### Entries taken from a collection
↓

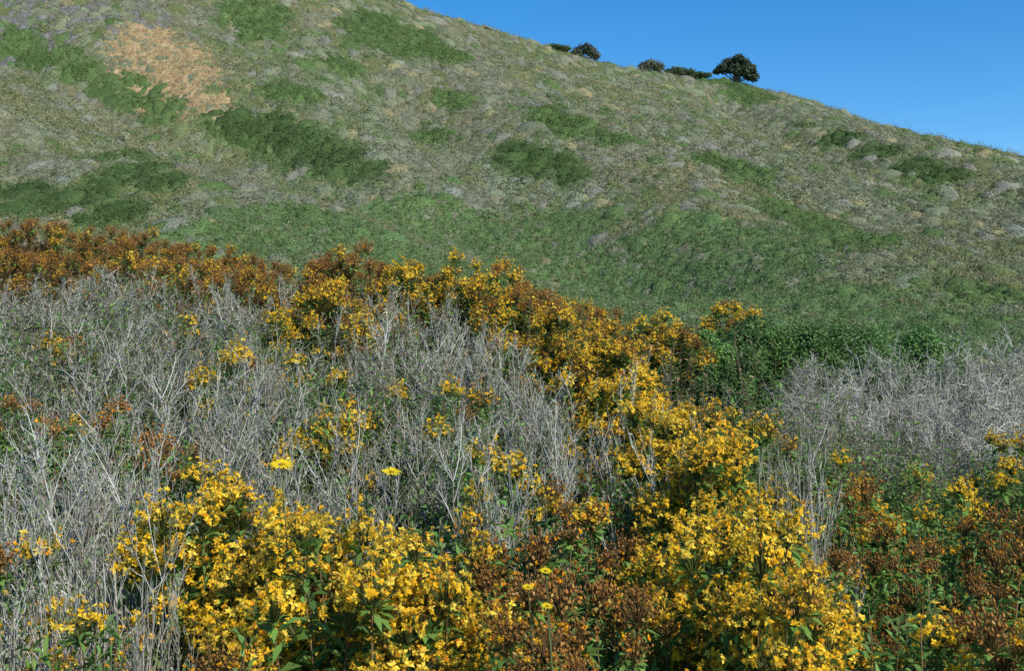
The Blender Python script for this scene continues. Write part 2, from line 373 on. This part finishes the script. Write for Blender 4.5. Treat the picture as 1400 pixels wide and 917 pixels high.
# ------------------------------------------------------------ flowering shrub templates
c_yel=np.array([.97,.59,.024]); c_yel2=np.array([.98,.73,.09]); c_org=np.array([.86,.42,.024]); c_brn=np.array([.33,.16,.043]); c_brn2=np.array([.20,.10,.03])
def flowers(mb,pos,ax,R,opn,col):
    N=len(pos); a=rdir(N); u=unit(np.cross(ax,a)); v=np.cross(ax,u)
    for i in range(5):
        th=i*2*np.pi/5; rad=u*math.cos(th)+v*math.sin(th)
        o=opn+.5*(rnd(N)*2-1)
        d=unit(rad*np.cos(o)[:,None]+ax*np.sin(o)[:,None]+.5*rdir(N))
        leaves(mb,pos,d,unit(ax*np.cos(o)[:,None]-rad*np.sin(o)[:,None]+.4*rdir(N)),R*(.7+.45*rnd(N)),R*.30,col*(.88+.24*rnd(N,1)),.35,.3*rnd(N,1))
def stamens(mb,pos,ax,R,col,n=11):
    N=len(pos)
    for i in range(n):
        d=unit(ax+.85*rdir(N)); sd=unit(np.cross(d,rdir(N)))*.0010
        V=np.stack([pos-sd,pos+sd,pos+d*R[:,None]*.9],1); mb.batch(V,[[0,1,2]],col)
def make_cluster(kind):
    mb=MB()
    nf={'yellow':46,'orange':36,'brown':8}[kind]; pr={'yellow':(.86,.12),'orange':(.44,.42),'brown':(.06,.45)}[kind]
    R0=.060
    d=rdir(nf); d[:,2]=np.abs(d[:,2])*1.0-.05; d=unit(d)
    pos=d*R0*(.38+.80*rnd(nf,1))*np.array([1,1,1.2])+np.array([0,0,.01])
    q=rnd(nf); col=np.where((q<pr[0])[:,None],np.where(rnd(nf,1)<.6,c_yel,c_yel2),np.where((q<pr[0]+pr[1])[:,None],c_org,c_brn))
    col=jitter(col,nf,.06,.04)
    wilt=q>pr[0]
    opn=np.where(wilt,.9+.4*rnd(nf),-.2+1.0*rnd(nf)); R=np.where(wilt,.0098,.0124)*(.75+.5*rnd(nf))
    ax=unit(d+.65*rdir(nf)+np.array([0,0,.15]))
    flowers(mb,pos,ax,R,opn,col); stamens(mb,pos,ax,R,jitter(np.array([.95,.70,.09]) if kind!='brown' else c_org,nf,.15))
    nb={'yellow':14,'orange':22,'brown':60}[kind]
    d2=rdir(nb); d2[:,2]=np.abs(d2[:,2])+.05; d2=unit(d2); p2=d2*R0*(.35+.72*rnd(nb,1))+np.array([0,0,.015])
    cb={'yellow':np.array([.6,.42,.055]),'orange':np.array([.48,.26,.045]),'brown':c_brn}[kind]
    cc=np.where(rnd(nb,1)<.6,cb,np.where(rnd(nb,1)<.5,c_brn2 if kind!='yellow' else np.array([.20,.26,.06]),c_brn*1.4))
    blobs(mb,p2,.0029+.0022*rnd(nb),jitter(cc,nb,.3,.1))
    if kind!='yellow':
        m=50; d4=unit(rdir(m)*np.array([1,1,.6])+np.array([0,0,.3]))
        leaves(mb,d4*R0*(.4+.65*rnd(m,1)),rdir(m),rdir(m),.009+.006*rnd(m),.0028+.0018*rnd(m),jitter(np.where(rnd(m,1)<.6,c_brn*1.25,np.array([.48,.31,.10])),m,.4,.1))
    m=14; d5=unit(rdir(m)*np.array([1,1,.4])+np.array([0,0,.1])); leaves(mb,np.tile([0,0,-.02],(m,1))+d5*.01,d5,np.tile([0,0,1.],(m,1)),.03+.025*rnd(m),.007+.004*rnd(m),jitter((.17,.29,.06),m,.3))
    allp=np.concatenate([pos,p2]); N=len(allp)
    st=np.zeros((N,3)); st[:,2]=-.03; tubes(mb,bez(st,allp*np.array([.35,.35,.3]),allp,3),np.full(N,.0013),np.full(N,.0008),jitter((.18,.2,.06) if kind!='brown' else (.22,.14,.055),N))
    return mb.mesh('flower_cluster',M_petal if kind!='brown' else M_seed)
CL={'yellow':[make_cluster('yellow') for _ in range(9)],'orange':[make_cluster('orange') for _ in range(7)],'brown':[make_cluster('brown') for _ in range(8)]}

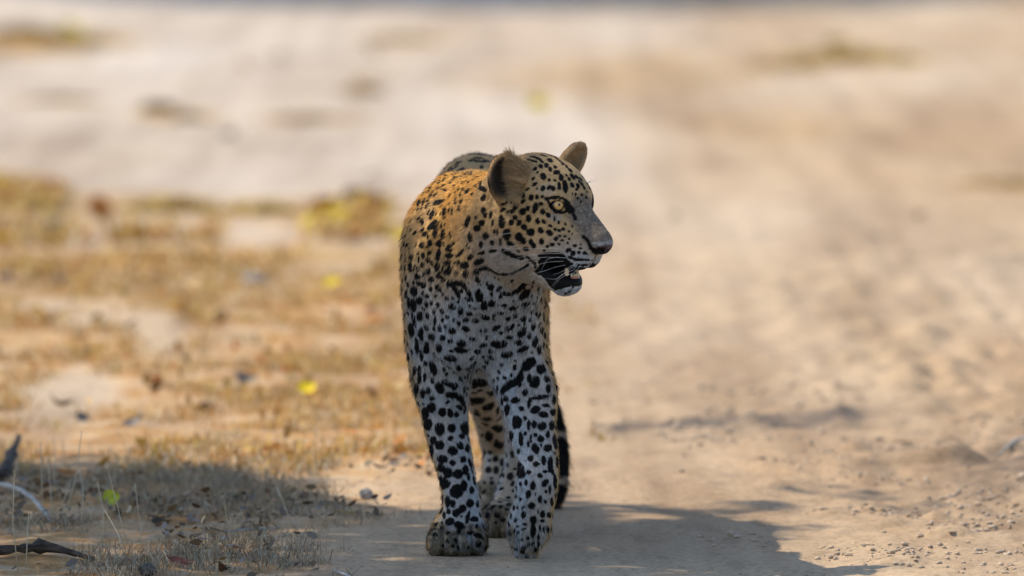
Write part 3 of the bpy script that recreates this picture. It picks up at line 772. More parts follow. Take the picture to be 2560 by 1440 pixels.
for i, sn in zip(cand, seen):
    p, n = BV[i], BN[i]
    l = hd[i]
    head = np.linalg.norm(l) < 0.20 and p[1] < -0.02
    if head and (l[0] > 0.02 or l[1] > 0): continue
    if sn:                                                # a small fleck where a gap was left
        R0 = rng.uniform(0.0034, 0.0068)
        if p[2] < 0.012 or near(p, R0 + 0.0022): continue
        put(p, R0)
        t1 = np.cross(n, (0.2, 0.9, 0.3)); t1 /= np.linalg.norm(t1); t2 = np.cross(n, t1)
        a = rng.normal(1.57, .6); u = t1 * math.cos(a) + t2 * math.sin(a)
        SPOT.append((p, u * R0, np.cross(n, u) * R0 * 0.7, n))
        continue
    torso = p[2] > 0.34 and p[1] > 0.12
    if p[1] > 0.9 and p[2] < 0.55: continue              # tail is ringed instead
    if torso:
        R0 = 0.0125 if p[1] < 0.25 else rng.uniform(0.017, 0.022)
    else:
        R0 = rng.uniform(0.006, 0.010)
    if near(p, R0 + 0.0035): continue
    put(p, R0)
    t1 = np.cross(n, (0.2, 0.9, 0.3)); t1 /= np.linalg.norm(t1); t2 = np.cross(n, t1)
    if torso and R0 > 0.013:                              # a rosette: a broken ring of blotches
        m = rng.integers(3, 6); a0 = rng.uniform(0, 6.28)
        for j in range(m):
            a = a0 + 6.28 * j / m + rng.uniform(-.25, .25)
            c = p + (t1 * math.cos(a) + t2 * math.sin(a)) * R0 * rng.uniform(.60, .75)
            u = -t1 * math.sin(a) + t2 * math.cos(a); w_ = np.cross(n, u)
            SPOT.append((c, u * R0 * rng.uniform(.40, .55), w_ * R0 * rng.uniform(.34, .46), n))
    else:
        a = rng.normal(1.57, .5)
        u = t1 * math.cos(a) + t2 * math.sin(a); w_ = np.cross(n, u)
        k_ = rng.uniform(.75, 1.0)
        SPOT.append((p, u * R0 * 0.85, w_ * R0 * 0.62 * k_, n))

def spot_mask(p, nrm):
    """1 inside a dark mark, 0 outside; edges wobble a little"""
    wob = (vnoise(p, 170.0) - 0.5) * 0.55 + (vnoise(p, 420.0) - 0.5) * 0.35
    m = np.zeros(len(p))
    order = np.argsort(p[:, 1]); py = p[order, 1]
    for loc, e1, e2, nor in SPOT:
        rad = max(np.linalg.norm(e1), np.linalg.norm(e2)) * 1.5 + 0.002
        i0, i1 = np.searchsorted(py, (loc[1] - rad, loc[1] + rad))
        if i1 <= i0: continue
        ix = order[i0:i1]
        d = p[ix] - loc
        s = (np.abs(d[:, 0]) < rad) & (np.abs(d[:, 2]) < rad)
        ix = ix[s]; d = d[s]
        if not len(ix): continue
        A = np.stack([e1, e2], 1)
        q = d @ np.linalg.pinv(A).T
        rr = np.sqrt((q ** 2).sum(1))
        ok = (nrm[ix] @ nor) > -0.1
        small = math.sqrt(np.linalg.norm(e1) * np.linalg.norm(e2))
        val = sstep(1.22, 1.04, rr + wob[ix] * 0.55) * ok
        m[ix] = np.maximum(m[ix], val)
    for a, b, r_ in CAPS:
        i0, i1 = np.searchsorted(py, (min(a[1], b[1]) - r_ * 2, max(a[1], b[1]) + r_ * 2))
        ix = order[i0:i1]
        if not len(ix): continue
        ab = b - a; pa = p[ix] - a
        h = np.clip(pa @ ab / (ab @ ab + 1e-12), 0, 1)
        dd = np.linalg.norm(pa - h[:, None] * ab, axis=1) / r_
        m[ix] = np.maximum(m[ix], sstep(1.12, 0.9, dd + wob[ix] * 0.5))
    return m

def pix(p):
    d = p - CAM
    z = d @ FWD
    return 1280 + F_PX * d[:, 0] / z, 720 - F_PX * (d @ UPV) / z
def in_poly(x, y, poly):
    ins = np.zeros(len(x), bool)
    n = len(poly)
    for i in range(n):
        (x1, y1), (x2, y2) = poly[i], poly[(i + 1) % n]
        c = ((y1 > y) != (y2 > y)) & (x < (x2 - x1) * (y - y1) / ((y2 - y1) if y2 != y1 else 1e-9) + x1)
        ins ^= c
    return ins
_pa = lambda *q: [(1180 + q[i] / 3.13, 320 + q[i + 1] / 3.13) for i in range(0, len(q), 2)]
NOSTRIL = _pa(905, 890, 935, 925, 965, 942, 1000, 932, 1032, 945, 1042, 975, 1012, 1012, 985, 1003, 948, 982, 915, 945)
NOSE = _pa(950, 935, 1000, 922, 1060, 915, 1112, 902, 1116, 930, 1062, 990, 1010, 1022, 984, 1006, 958, 962)
NBAND = _pa(930, 905, 1000, 922, 1112, 900, 1100, 876, 1010, 893, 945, 893)
MOUTH = [(1344, 652), (1360, 638), (1392, 636), (1412, 648), (1422, 660), (1432, 672), (1447, 679), (1475, 681), (1488, 690), (1470, 700), (1455, 700), (1451, 716), (1424, 717), (1388, 727), (1372, 714), (1352, 684)]
PAW0, PAW1, PAW2 = P(1143, 1393, 0.0), P(1228, 1290, 0.85), P(1249, 1347, 0.37)
TAILP = np.array([t[0] for t in TAIL])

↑

From the listing above, return each line with the word "picture".

The Blender Python script for this scene continues. Write part 2, from line 373 on. This part finishes the script. Write for Blender 4.5. Treat the picture as 1400 pixels wide and 917 pixels high.
Write part 3 of the bpy script that recreates this picture. It picks up at line 772. More parts follow. Take the picture to be 2560 by 1440 pixels.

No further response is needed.